Extracted material:
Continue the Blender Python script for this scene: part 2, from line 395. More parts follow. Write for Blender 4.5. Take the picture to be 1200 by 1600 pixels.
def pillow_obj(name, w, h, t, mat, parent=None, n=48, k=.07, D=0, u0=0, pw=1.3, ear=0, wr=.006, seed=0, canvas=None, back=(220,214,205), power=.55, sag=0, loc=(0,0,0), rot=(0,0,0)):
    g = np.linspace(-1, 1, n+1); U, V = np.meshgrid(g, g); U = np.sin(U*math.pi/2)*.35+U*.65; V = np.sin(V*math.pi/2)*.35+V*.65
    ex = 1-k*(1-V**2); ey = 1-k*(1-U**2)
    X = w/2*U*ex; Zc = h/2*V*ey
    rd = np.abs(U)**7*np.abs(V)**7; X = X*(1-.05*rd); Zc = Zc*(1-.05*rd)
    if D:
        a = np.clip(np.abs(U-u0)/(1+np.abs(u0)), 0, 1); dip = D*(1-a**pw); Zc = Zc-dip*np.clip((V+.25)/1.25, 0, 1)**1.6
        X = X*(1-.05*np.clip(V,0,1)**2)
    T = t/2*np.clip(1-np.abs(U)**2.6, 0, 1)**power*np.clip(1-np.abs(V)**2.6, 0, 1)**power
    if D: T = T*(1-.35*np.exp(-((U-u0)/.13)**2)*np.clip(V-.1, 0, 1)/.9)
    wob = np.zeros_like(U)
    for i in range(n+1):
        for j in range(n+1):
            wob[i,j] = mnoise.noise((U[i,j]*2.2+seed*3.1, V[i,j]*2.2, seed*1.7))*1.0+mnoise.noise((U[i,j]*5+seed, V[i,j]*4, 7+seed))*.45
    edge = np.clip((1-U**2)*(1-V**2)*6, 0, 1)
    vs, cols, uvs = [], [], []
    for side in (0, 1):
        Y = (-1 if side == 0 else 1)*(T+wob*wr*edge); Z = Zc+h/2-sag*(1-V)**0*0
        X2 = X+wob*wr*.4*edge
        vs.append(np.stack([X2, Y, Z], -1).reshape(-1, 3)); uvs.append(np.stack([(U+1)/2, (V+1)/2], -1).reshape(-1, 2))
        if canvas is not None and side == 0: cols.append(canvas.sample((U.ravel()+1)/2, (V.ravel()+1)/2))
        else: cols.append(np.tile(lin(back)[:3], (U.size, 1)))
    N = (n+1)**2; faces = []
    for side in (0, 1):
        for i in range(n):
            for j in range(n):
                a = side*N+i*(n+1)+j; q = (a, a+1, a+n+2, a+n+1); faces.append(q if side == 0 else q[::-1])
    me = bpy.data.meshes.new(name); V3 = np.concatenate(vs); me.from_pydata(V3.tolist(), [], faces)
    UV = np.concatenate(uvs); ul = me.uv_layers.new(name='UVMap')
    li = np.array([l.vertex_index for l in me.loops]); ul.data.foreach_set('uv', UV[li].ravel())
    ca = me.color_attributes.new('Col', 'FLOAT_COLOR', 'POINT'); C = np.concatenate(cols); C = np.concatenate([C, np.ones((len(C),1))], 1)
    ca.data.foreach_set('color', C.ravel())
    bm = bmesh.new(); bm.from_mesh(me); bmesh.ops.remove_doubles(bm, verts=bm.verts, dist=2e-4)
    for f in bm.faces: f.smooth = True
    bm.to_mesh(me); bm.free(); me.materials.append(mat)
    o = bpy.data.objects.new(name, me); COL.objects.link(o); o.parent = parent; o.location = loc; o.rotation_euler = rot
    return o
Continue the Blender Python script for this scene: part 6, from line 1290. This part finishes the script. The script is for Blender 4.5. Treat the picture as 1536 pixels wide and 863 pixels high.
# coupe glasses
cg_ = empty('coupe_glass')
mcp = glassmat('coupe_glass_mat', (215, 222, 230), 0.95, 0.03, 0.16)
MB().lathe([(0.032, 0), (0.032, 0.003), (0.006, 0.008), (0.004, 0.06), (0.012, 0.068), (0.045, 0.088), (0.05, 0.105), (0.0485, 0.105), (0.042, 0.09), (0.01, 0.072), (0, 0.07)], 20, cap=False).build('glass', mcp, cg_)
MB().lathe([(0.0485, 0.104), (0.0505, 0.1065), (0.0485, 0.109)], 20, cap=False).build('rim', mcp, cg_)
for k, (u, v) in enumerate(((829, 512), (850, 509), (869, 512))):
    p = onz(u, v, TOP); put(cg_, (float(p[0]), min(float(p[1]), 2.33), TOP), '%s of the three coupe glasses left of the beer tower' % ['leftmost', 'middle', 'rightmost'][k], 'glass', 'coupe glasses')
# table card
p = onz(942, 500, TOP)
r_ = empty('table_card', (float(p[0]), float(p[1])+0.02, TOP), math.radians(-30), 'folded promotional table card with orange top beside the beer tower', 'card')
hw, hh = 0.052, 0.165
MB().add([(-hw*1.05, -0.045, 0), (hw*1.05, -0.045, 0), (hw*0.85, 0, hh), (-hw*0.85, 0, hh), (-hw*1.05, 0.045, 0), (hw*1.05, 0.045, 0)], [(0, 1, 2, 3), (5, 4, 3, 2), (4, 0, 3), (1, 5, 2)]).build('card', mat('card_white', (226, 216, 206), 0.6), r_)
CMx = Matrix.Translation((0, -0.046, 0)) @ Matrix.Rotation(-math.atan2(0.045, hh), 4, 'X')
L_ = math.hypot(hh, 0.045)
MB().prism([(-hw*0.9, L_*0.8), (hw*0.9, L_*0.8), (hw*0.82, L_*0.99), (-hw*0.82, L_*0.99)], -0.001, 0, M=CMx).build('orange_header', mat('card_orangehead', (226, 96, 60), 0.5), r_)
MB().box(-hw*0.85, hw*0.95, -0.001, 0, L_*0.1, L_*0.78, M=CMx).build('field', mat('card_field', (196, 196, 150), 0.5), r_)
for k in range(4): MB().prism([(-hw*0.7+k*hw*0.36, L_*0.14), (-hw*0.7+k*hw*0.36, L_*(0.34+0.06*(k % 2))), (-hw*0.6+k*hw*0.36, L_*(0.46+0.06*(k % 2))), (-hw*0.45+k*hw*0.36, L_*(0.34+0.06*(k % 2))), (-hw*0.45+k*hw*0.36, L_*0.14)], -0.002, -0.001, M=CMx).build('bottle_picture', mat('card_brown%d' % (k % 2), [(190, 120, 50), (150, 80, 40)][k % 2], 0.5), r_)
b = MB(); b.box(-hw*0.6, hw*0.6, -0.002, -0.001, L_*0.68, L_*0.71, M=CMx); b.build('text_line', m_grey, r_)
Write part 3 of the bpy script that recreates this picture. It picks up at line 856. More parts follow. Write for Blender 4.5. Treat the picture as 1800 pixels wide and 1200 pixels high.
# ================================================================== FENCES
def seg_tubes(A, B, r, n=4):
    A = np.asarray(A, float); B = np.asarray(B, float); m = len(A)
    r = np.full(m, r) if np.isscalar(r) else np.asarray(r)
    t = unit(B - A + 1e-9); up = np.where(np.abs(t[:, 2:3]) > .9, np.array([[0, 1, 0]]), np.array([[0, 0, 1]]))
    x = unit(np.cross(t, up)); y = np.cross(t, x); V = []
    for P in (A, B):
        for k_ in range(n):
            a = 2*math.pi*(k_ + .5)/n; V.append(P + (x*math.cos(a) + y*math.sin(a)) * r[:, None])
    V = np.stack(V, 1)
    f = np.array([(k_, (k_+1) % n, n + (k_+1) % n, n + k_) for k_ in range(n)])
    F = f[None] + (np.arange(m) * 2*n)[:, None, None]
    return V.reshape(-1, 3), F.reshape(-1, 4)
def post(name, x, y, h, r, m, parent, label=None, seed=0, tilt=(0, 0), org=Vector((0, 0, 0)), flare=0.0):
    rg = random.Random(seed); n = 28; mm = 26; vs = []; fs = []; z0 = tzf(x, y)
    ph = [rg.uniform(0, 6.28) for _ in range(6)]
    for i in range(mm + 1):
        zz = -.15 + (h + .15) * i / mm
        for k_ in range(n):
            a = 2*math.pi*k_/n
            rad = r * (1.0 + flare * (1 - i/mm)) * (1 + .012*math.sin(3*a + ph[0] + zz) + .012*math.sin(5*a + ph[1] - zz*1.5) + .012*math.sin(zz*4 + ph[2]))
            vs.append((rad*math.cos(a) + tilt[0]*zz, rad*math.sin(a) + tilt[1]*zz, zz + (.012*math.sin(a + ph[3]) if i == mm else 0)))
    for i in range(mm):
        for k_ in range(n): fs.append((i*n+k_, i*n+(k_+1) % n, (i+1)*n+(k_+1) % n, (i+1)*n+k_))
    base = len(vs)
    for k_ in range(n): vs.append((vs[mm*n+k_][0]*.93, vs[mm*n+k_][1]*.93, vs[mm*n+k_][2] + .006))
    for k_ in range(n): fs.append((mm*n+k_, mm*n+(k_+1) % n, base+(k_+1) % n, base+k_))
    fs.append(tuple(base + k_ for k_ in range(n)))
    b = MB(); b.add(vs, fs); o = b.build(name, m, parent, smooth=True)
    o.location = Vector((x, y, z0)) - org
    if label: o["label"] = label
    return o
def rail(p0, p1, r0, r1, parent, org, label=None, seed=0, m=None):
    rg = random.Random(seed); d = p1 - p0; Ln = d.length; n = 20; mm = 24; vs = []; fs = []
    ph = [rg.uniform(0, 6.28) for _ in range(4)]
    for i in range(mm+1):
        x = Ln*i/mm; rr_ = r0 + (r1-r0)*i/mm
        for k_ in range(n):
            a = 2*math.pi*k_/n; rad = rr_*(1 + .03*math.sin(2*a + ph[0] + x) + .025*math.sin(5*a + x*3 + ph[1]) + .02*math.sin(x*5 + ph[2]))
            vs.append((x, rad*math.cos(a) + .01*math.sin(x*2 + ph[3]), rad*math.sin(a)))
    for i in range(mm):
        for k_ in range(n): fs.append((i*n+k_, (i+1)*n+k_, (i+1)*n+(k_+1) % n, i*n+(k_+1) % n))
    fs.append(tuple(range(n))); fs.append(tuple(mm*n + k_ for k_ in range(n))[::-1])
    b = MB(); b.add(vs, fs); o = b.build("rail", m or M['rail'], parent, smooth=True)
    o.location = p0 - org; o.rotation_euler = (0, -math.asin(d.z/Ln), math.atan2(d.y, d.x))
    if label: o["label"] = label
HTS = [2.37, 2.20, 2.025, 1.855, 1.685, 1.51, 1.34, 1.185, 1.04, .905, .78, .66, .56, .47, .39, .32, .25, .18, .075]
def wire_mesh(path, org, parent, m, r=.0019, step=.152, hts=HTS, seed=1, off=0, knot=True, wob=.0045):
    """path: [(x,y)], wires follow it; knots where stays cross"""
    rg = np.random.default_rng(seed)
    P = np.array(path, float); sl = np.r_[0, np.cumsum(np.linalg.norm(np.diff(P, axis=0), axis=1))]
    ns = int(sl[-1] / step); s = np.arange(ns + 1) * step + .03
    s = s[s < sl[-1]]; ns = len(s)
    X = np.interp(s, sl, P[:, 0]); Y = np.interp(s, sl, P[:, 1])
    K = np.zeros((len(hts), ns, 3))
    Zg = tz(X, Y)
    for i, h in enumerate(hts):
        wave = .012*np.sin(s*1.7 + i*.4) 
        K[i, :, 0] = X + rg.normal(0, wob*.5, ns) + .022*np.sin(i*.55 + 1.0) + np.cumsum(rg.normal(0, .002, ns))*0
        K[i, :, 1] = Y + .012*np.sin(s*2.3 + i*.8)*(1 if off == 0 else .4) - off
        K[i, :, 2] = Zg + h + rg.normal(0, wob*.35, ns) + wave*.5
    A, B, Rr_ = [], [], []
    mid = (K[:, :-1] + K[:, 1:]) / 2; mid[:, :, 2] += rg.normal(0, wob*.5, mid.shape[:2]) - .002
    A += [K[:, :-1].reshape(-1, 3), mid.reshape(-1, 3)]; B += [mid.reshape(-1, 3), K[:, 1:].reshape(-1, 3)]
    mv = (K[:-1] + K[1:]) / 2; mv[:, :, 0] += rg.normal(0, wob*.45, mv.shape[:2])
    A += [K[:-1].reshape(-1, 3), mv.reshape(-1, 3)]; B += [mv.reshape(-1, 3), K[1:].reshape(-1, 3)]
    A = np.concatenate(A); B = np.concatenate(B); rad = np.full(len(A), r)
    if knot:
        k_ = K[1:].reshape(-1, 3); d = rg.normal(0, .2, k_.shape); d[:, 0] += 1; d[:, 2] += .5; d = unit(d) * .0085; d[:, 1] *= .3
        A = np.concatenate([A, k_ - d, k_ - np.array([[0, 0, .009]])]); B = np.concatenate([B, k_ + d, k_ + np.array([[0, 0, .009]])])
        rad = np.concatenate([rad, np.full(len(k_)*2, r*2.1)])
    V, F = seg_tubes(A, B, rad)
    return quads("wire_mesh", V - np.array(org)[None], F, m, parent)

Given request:
Copy all lines from the material that contain "high".

Solution:
Continue the Blender Python script for this scene: part 6, from line 1290. This part finishes the script. The script is for Blender 4.5. Treat the picture as 1536 pixels wide and 863 pixels high.
Write part 3 of the bpy script that recreates this picture. It picks up at line 856. More parts follow. Write for Blender 4.5. Treat the picture as 1800 pixels wide and 1200 pixels high.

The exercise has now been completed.